** Begin Material for this exercise **

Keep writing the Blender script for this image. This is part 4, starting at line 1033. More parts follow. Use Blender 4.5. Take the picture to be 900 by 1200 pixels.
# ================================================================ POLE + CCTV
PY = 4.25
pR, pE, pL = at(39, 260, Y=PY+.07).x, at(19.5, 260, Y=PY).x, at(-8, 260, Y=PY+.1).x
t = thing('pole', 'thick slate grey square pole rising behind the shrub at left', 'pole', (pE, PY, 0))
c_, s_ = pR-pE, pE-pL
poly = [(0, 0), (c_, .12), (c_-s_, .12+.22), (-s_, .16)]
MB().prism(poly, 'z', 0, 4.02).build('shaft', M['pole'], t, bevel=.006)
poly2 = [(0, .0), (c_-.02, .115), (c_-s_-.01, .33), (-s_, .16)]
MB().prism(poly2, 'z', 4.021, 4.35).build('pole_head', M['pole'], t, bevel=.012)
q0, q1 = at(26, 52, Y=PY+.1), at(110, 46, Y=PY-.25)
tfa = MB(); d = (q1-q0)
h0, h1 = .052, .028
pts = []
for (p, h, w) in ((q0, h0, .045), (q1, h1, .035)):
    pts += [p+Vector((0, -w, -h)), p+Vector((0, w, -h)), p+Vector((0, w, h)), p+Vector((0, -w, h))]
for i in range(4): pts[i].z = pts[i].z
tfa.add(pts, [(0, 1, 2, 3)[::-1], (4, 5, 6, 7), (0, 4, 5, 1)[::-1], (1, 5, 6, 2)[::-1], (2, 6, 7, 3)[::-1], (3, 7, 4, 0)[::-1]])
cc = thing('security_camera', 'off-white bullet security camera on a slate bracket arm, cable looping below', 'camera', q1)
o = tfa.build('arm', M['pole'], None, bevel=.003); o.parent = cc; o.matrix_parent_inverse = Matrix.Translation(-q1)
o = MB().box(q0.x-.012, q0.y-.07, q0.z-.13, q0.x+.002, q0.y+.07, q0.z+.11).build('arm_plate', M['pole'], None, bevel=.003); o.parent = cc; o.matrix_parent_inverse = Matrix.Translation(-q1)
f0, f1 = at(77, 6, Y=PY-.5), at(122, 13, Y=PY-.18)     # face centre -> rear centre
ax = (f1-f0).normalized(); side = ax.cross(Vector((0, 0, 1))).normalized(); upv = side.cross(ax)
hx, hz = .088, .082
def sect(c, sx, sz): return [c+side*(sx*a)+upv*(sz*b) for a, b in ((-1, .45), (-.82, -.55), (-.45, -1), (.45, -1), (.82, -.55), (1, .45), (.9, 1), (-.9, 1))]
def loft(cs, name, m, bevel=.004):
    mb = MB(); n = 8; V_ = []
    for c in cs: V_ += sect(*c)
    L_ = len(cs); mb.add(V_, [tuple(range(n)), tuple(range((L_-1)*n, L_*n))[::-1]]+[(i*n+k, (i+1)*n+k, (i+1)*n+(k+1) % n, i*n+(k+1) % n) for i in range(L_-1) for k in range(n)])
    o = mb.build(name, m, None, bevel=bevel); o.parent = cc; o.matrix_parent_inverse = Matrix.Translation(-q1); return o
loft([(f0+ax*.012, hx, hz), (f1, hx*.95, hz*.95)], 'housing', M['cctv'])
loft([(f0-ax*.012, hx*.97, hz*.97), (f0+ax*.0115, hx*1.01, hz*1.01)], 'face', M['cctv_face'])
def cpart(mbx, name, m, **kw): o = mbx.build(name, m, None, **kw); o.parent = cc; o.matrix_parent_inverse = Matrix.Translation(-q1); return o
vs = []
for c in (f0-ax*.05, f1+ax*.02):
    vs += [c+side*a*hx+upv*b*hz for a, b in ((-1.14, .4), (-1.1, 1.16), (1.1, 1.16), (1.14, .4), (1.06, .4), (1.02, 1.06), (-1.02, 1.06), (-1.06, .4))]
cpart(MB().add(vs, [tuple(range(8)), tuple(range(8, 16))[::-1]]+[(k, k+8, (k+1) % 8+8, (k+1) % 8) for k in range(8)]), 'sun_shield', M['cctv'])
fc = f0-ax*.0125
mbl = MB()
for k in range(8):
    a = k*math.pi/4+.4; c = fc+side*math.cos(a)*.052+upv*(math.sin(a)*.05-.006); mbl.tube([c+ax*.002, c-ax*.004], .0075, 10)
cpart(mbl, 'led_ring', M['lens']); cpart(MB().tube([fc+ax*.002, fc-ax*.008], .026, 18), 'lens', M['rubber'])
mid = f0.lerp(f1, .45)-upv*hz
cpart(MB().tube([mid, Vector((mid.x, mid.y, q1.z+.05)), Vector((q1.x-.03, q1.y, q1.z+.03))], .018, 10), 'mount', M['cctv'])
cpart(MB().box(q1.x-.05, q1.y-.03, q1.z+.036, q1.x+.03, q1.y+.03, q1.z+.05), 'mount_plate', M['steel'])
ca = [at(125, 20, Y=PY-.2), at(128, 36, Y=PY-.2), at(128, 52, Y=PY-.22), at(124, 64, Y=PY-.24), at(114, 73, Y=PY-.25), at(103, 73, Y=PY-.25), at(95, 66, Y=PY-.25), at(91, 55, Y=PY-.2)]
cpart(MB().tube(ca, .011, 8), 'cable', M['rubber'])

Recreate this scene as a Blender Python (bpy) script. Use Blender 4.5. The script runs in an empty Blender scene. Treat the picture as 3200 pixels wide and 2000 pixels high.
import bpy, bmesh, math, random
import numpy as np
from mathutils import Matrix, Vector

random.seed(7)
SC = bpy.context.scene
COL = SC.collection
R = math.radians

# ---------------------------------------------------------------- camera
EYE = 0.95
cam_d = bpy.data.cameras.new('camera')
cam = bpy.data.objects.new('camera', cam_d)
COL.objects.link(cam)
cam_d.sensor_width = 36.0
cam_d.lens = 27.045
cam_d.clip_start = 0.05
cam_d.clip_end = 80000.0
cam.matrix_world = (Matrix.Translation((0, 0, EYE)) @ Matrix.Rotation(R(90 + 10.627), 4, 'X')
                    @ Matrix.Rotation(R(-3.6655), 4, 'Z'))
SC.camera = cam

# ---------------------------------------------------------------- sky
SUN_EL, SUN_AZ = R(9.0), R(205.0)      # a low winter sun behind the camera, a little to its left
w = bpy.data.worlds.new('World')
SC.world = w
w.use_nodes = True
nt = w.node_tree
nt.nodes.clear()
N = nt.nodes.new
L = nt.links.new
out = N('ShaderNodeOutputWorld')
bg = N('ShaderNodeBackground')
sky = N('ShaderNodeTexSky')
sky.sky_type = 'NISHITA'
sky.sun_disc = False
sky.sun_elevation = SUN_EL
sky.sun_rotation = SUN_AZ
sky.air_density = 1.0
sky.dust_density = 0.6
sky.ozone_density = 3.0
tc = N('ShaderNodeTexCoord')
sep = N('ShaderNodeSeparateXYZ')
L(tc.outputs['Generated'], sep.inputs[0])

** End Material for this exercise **

Each line above is to be repeated exactly.

Keep writing the Blender script for this image. This is part 4, starting at line 1033. More parts follow. Use Blender 4.5. Take the picture to be 900 by 1200 pixels.
# ================================================================ POLE + CCTV
PY = 4.25
pR, pE, pL = at(39, 260, Y=PY+.07).x, at(19.5, 260, Y=PY).x, at(-8, 260, Y=PY+.1).x
t = thing('pole', 'thick slate grey square pole rising behind the shrub at left', 'pole', (pE, PY, 0))
c_, s_ = pR-pE, pE-pL
poly = [(0, 0), (c_, .12), (c_-s_, .12+.22), (-s_, .16)]
MB().prism(poly, 'z', 0, 4.02).build('shaft', M['pole'], t, bevel=.006)
poly2 = [(0, .0), (c_-.02, .115), (c_-s_-.01, .33), (-s_, .16)]
MB().prism(poly2, 'z', 4.021, 4.35).build('pole_head', M['pole'], t, bevel=.012)
q0, q1 = at(26, 52, Y=PY+.1), at(110, 46, Y=PY-.25)
tfa = MB(); d = (q1-q0)
h0, h1 = .052, .028
pts = []
for (p, h, w) in ((q0, h0, .045), (q1, h1, .035)):
    pts += [p+Vector((0, -w, -h)), p+Vector((0, w, -h)), p+Vector((0, w, h)), p+Vector((0, -w, h))]
for i in range(4): pts[i].z = pts[i].z
tfa.add(pts, [(0, 1, 2, 3)[::-1], (4, 5, 6, 7), (0, 4, 5, 1)[::-1], (1, 5, 6, 2)[::-1], (2, 6, 7, 3)[::-1], (3, 7, 4, 0)[::-1]])
cc = thing('security_camera', 'off-white bullet security camera on a slate bracket arm, cable looping below', 'camera', q1)
o = tfa.build('arm', M['pole'], None, bevel=.003); o.parent = cc; o.matrix_parent_inverse = Matrix.Translation(-q1)
o = MB().box(q0.x-.012, q0.y-.07, q0.z-.13, q0.x+.002, q0.y+.07, q0.z+.11).build('arm_plate', M['pole'], None, bevel=.003); o.parent = cc; o.matrix_parent_inverse = Matrix.Translation(-q1)
f0, f1 = at(77, 6, Y=PY-.5), at(122, 13, Y=PY-.18)     # face centre -> rear centre
ax = (f1-f0).normalized(); side = ax.cross(Vector((0, 0, 1))).normalized(); upv = side.cross(ax)
hx, hz = .088, .082
def sect(c, sx, sz): return [c+side*(sx*a)+upv*(sz*b) for a, b in ((-1, .45), (-.82, -.55), (-.45, -1), (.45, -1), (.82, -.55), (1, .45), (.9, 1), (-.9, 1))]
def loft(cs, name, m, bevel=.004):
    mb = MB(); n = 8; V_ = []
    for c in cs: V_ += sect(*c)
    L_ = len(cs); mb.add(V_, [tuple(range(n)), tuple(range((L_-1)*n, L_*n))[::-1]]+[(i*n+k, (i+1)*n+k, (i+1)*n+(k+1) % n, i*n+(k+1) % n) for i in range(L_-1) for k in range(n)])
    o = mb.build(name, m, None, bevel=bevel); o.parent = cc; o.matrix_parent_inverse = Matrix.Translation(-q1); return o
loft([(f0+ax*.012, hx, hz), (f1, hx*.95, hz*.95)], 'housing', M['cctv'])
loft([(f0-ax*.012, hx*.97, hz*.97), (f0+ax*.0115, hx*1.01, hz*1.01)], 'face', M['cctv_face'])
def cpart(mbx, name, m, **kw): o = mbx.build(name, m, None, **kw); o.parent = cc; o.matrix_parent_inverse = Matrix.Translation(-q1); return o
vs = []
for c in (f0-ax*.05, f1+ax*.02):
    vs += [c+side*a*hx+upv*b*hz for a, b in ((-1.14, .4), (-1.1, 1.16), (1.1, 1.16), (1.14, .4), (1.06, .4), (1.02, 1.06), (-1.02, 1.06), (-1.06, .4))]
cpart(MB().add(vs, [tuple(range(8)), tuple(range(8, 16))[::-1]]+[(k, k+8, (k+1) % 8+8, (k+1) % 8) for k in range(8)]), 'sun_shield', M['cctv'])
fc = f0-ax*.0125
mbl = MB()
for k in range(8):
    a = k*math.pi/4+.4; c = fc+side*math.cos(a)*.052+upv*(math.sin(a)*.05-.006); mbl.tube([c+ax*.002, c-ax*.004], .0075, 10)
cpart(mbl, 'led_ring', M['lens']); cpart(MB().tube([fc+ax*.002, fc-ax*.008], .026, 18), 'lens', M['rubber'])
mid = f0.lerp(f1, .45)-upv*hz
cpart(MB().tube([mid, Vector((mid.x, mid.y, q1.z+.05)), Vector((q1.x-.03, q1.y, q1.z+.03))], .018, 10), 'mount', M['cctv'])
cpart(MB().box(q1.x-.05, q1.y-.03, q1.z+.036, q1.x+.03, q1.y+.03, q1.z+.05), 'mount_plate', M['steel'])
ca = [at(125, 20, Y=PY-.2), at(128, 36, Y=PY-.2), at(128, 52, Y=PY-.22), at(124, 64, Y=PY-.24), at(114, 73, Y=PY-.25), at(103, 73, Y=PY-.25), at(95, 66, Y=PY-.25), at(91, 55, Y=PY-.2)]
cpart(MB().tube(ca, .011, 8), 'cable', M['rubber'])

Recreate this scene as a Blender Python (bpy) script. Use Blender 4.5. The script runs in an empty Blender scene. Treat the picture as 3200 pixels wide and 2000 pixels high.
import bpy, bmesh, math, random
import numpy as np
from mathutils import Matrix, Vector

random.seed(7)
SC = bpy.context.scene
COL = SC.collection
R = math.radians

# ---------------------------------------------------------------- camera
EYE = 0.95
cam_d = bpy.data.cameras.new('camera')
cam = bpy.data.objects.new('camera', cam_d)
COL.objects.link(cam)
cam_d.sensor_width = 36.0
cam_d.lens = 27.045
cam_d.clip_start = 0.05
cam_d.clip_end = 80000.0
cam.matrix_world = (Matrix.Translation((0, 0, EYE)) @ Matrix.Rotation(R(90 + 10.627), 4, 'X')
                    @ Matrix.Rotation(R(-3.6655), 4, 'Z'))
SC.camera = cam

# ---------------------------------------------------------------- sky
SUN_EL, SUN_AZ = R(9.0), R(205.0)      # a low winter sun behind the camera, a little to its left
w = bpy.data.worlds.new('World')
SC.world = w
w.use_nodes = True
nt = w.node_tree
nt.nodes.clear()
N = nt.nodes.new
L = nt.links.new
out = N('ShaderNodeOutputWorld')
bg = N('ShaderNodeBackground')
sky = N('ShaderNodeTexSky')
sky.sky_type = 'NISHITA'
sky.sun_disc = False
sky.sun_elevation = SUN_EL
sky.sun_rotation = SUN_AZ
sky.air_density = 1.0
sky.dust_density = 0.6
sky.ozone_density = 3.0
tc = N('ShaderNodeTexCoord')
sep = N('ShaderNodeSeparateXYZ')
L(tc.outputs['Generated'], sep.inputs[0])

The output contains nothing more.